Jay Rayner 

What could my family love more than my braised ox cheeks? Plenty, it seems

I serve them up culinary delights, but when I’m not there it’s sausage sandwiches and jacket potatoes that they crave
  
  

ofm jay rayner jan 2023

To live in my house is to know gustatory joy. I wake each morning, thinking only of dinner. What shall I cook for them all today? What glorious dish shall I present to my lucky family tonight? Shall I head to the hot and numbing embrace of Sichuan or the darker flavours of northern Spain? Will salted anchovies be involved somewhere in the profound depths of a sauce with more power and oomph than a Porsche 911 Turbo? They often are. I have cupboards full of condiments and sauces. I am rich in ground cumin, dried chillies and sticky pots of tamarind. I have the kitchen skills, the determination and the monumental greed needed to execute brilliant food for every meal. Being part of my family is to win the culinary lottery of life.

Or perhaps not. Recently, as I was serving up my latest creation – it may have been the long-braised ox cheeks in a spiced tomato sauce from a recipe by José Pizarro, or perhaps the teriyaki chicken – I asked my loved ones what they’d had for dinner on a previous night when I’d been out. It was a casual question, with a far less than casual intent. I wanted to know just how much they’d missed me. My wife, Pat, sat up and grinned. “Sausage sandwiches,” she said. “It was great.” My boys joined in. Oh yeah, doughy, cheap white bread, and the crap sausages, not those annoying ones with too much actual meat in them, and nowhere near enough nipple and nostril. The three of them fell to discussing the thrills of their sausage sandwich fest. I blinked. Sausage sandwiches? For dinner? Pat shrugged, and dug around at the lovingly crafted plate of utter wonderfulness in front of her. “We have to wait for you to go out to be able to do that sort of thing.”

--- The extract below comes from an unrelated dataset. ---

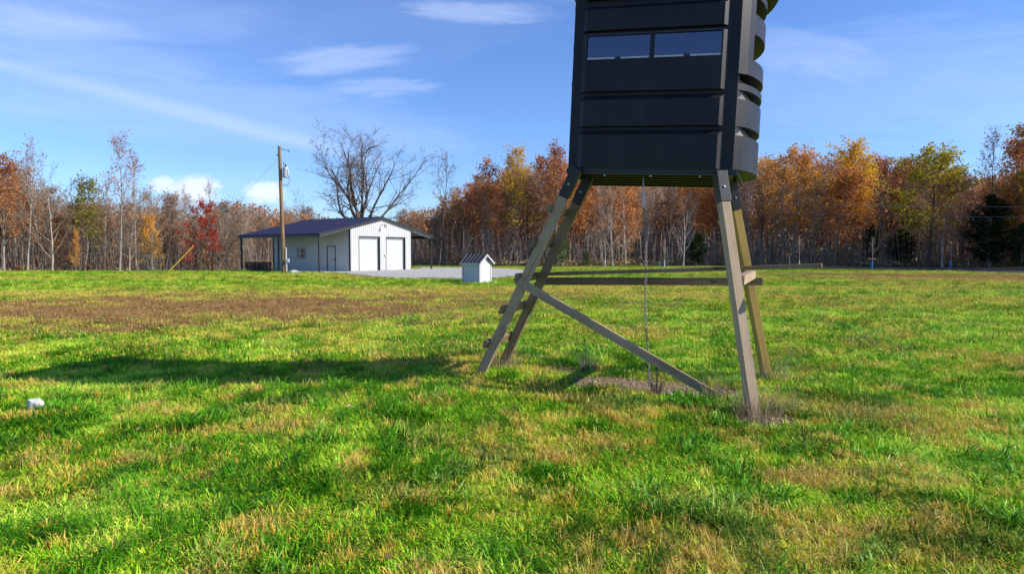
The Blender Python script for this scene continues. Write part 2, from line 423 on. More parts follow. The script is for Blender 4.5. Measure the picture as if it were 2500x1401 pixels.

I thought we had a shared family culture. I thought the intricate food I served was an “us” thing, not a “me” thing. Now, all of a sudden, I discover that sometimes, like Jehovah’s Witnesses and Mrs Brown’s Boys, I am merely tolerated; that there are things they like to do together from which I must be protected. Did I even really know them any more?

Let’s be clear. They do appreciate much of what I cook. Cooing noises are made. Plates are cleared. I wear the praise lightly, and wouldn’t ever crow about any of that in public, say, in a national newspaper column. By the same token, I am not all about roast swan with caviar chasers. I really do love a sausage sandwich. There’s even a place in my life for a cheap sausage sandwich, made with white bread you can return to its dough-like state if you squeeze the crumb between thumb and index finger.

But not for bloody dinner. That’s a moment to take things seriously. It’s an opportunity, a time to put your back into it. Or at least so I thought. I have read about high-flying Michelin starred chefs who, at the end of a long service tweezering perfectly cooked ingredients into place, want nothing more than a Pot Noodle or a bag of chips. But it didn’t occur to me that this food fatigue might extend unto the family of a committed, well-meaning, belly-obsessed restaurant critic. One night not long ago, it turned out I would be back for dinner when I had thought I’d be out. Pat was in charge that evening. What were we having? Jacket potatoes with grated cheese and baked beans. I’d never seen them all look so damn happy. Really. I don’t know why I bother.